Diageo is looking to its reserve brands, and in particular scotch, to lift growth, according to chief executive Ivan Menezes.
The reserve brand segment has "been a jewel within Diageo", Menezes told an investor conference in New York last week.
"It used to be less than 5% of our business. It's 13% to 14% now, growing fastest, highest margin," he said.
Within reserve, it is scotch that is key to Diageo's prospects.
"A lot of this is scotch," Menezes said. "We're doing some amazing stuff now, selling really rare malts. We've got customers paying millions of dollars right now, right? And we're just early in that game."
Scotch is Diageo's largest and most profitable category, he revealed.

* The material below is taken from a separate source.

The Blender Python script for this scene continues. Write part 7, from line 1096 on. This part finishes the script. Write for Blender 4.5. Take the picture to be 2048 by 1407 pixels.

The group sells over 33 million cases of scotch which generates around £2.5 billion of net sales. That is equivalent to about a third of Diageo's profit.
Diageo recently commissioned a global survey of bartenders in nine cities, which revealed scotch to be the only category with global appeal in the on-trade.
Diageo has forecast that 1 billion more consumers will earn over $5k a year over the next 10 years. Nearly three quarters of that increase will come from China and India.
On the basis of those figures, Diageo believes the number of consumers able to afford its international spirits will increase by 90%.
And even in developed markets, Menezes said, penetration of luxury spirits is low.
The US is the most developed market in the world and no more than 7% of its serves are in luxury.
Diageo is well-positioned to change that, Menezes believes.
"We have a strong operating model. We build our reserve brands by seeding them in the most influential accounts and building their reputation with the bartenders and consumers who set trends.
"Once a brand has reached a sufficient level of fame we then distribute it to a wider range of premium accounts and our profitability accelerates
"We have tried, tested and refined this model over the last five years, and now have a strong network of relationships in many of the most important accounts.
"This means we secure the most prominent exposure for our brands where and when it counts.
"In fiscal year 2013, our reserve teams were reaching 18,500 of these influential accounts globally. Last year that number increased to 31,000 accounts and we are on course to reach 50,000 accounts by 2017."
Diageo is also the outperforming the market in single malts. David Gates, head of premium core spirits at Diageo, said.
The category is up 6.9% over the last three years, while at Diageo it is up 11.1% volume and 17.1% by value.
The investor conference was the first in two years for the global group.
Nearly 60% of its senior leadership team has changed in that time.
Diageo needs to persuade the market of its continued potential after a series of sluggish figures.